By guest correspondent Megan Bernard
When I was seven I saw a picture of a little girl and a machine that I have never forgotten.
The vivid incongruity between her and her surroundings gave me an uneasy sense of disproportion and wrongness. She was a child like all others—like me—but something was not right. Her eyes and shoulders showed deep fatigue and her ragged, dirty dress sagged on her frail, brittle-looking little body. All that mysterious metal in front of her was menacing but she reached to touch it almost casually–it was clear that she was familiar with the thing. She was not alone— a blurred figure hovered in the background—but she was isolated, her downcast eyes turned away from the light and focused on the machinery. Although I didn’t know exactly what I was seeing, intuitively I recognized that I was a witness to a thing that should not have happened. The picture was a striking glimpse of a realm of routine hurt and unfairness; it revealed a chronically vulnerable kid in a place where she did not belong.
Lewis Hine took this photo and many others as he systematically documented exploited children in America from 1908-1912. Hine was an investigative photographer for the National Child Labor Committee and his pictures circulated widely as part of the Progressive movement to ban child labor. Hine’s vivid photos contributed significantly to this cause by revealing American child laborers to the public, and his legacy as a prominent, active, socially conscious artist is secure.
That legacy includes the work of G. M. B. Akash, a photojournalist who is documenting living and laboring conditions for dispossessed people in India, Pakistan, and Nepal.
Like Hine’s images, Akash’s photographs foreground big, rigid machines against small, soft children. And as with Hine, a sense of disproportionate scale and incongruous textures emphasizes the wrongness of such scenes. That sense of irreducible impropriety is amplified when the century-old photographs reverberate through their modern echoes: the problem of child labor has not yet been solved.
Does this repetition of visual themes suggest that child exploitation cannot be eradicated? That the ills of industrialized labor will persist because of our human greed, thrift, need, and ignorance–and the mobility of capital? I take a more hopeful view. These pictures, photographers, subjects, and viewers are separated by continents and a century, but images in this style have not lost their power to establish connections across profound social, geographic, and temporal distance. Such exploitation thrives when it is hidden, so exposing it is a crucial step to fighting it, but the mode of exposure also matters. Not all pictures of child laborers are equally powerful, and Akash’s repetition of established masterworks is a strong strategy. Echoes of Hine’s photos visually spotlight similarities between casualties of the second Industrial Revolution in Vermont and the global economy in Bangladesh. Concerted progressive activism helped in the first case. Those same efforts are called for now.
Photographs by Lewis Hine, 1908-1909 (estimated) and G. M. B. Akash, 2009. Megan Bernard is a graduate student in the program in Rhetoric and Public Culture, Department of Communication Studies, Northwestern University. She can be contacted at megan@northwestern.edu.
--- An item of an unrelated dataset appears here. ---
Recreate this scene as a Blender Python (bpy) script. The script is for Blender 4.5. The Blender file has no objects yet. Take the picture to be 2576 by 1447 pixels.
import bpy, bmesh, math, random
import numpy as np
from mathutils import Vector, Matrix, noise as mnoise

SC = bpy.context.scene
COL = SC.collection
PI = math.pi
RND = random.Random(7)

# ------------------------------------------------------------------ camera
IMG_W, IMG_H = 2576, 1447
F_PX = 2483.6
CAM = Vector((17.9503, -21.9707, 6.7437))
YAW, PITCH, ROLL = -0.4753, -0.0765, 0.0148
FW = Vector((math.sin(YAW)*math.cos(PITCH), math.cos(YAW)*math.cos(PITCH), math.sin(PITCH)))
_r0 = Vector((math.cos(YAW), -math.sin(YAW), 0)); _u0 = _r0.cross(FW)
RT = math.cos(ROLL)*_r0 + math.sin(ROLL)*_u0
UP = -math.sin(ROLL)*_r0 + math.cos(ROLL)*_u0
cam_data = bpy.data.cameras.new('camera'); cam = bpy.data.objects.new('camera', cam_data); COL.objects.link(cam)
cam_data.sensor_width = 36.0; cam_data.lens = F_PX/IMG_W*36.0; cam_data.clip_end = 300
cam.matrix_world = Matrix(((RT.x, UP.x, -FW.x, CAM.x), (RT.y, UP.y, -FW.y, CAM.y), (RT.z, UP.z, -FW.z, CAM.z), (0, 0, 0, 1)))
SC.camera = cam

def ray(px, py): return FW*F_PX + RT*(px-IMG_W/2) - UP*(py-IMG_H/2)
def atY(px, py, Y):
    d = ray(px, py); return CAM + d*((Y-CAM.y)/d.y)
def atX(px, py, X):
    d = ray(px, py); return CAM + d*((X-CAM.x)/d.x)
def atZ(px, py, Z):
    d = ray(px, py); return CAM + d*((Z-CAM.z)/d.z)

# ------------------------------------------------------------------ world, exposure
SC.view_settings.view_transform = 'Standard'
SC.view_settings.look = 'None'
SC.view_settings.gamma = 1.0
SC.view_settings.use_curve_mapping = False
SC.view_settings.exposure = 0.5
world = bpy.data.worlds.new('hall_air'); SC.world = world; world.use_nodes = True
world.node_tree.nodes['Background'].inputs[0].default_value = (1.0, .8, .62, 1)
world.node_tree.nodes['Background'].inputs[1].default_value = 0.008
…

Good post, Megan. The Hine photograph seems to capture, with its black and white dullness and the supervising body in the background, a more bleak scene than the Akash photograph, where it seems that nobody (in South Asian factories) is watching. The person in the background looks young enough to even be another child laborer, going about her business just the same–no supervisory role. On the other hand, the Akash repetition of the machine is more striking, since each colorful spool symbolizes yet another task for the child to fulfill. The bottling (?) factory just looks massive and bewildering. Both, like you say, are very effective arguments in their own, parallel way.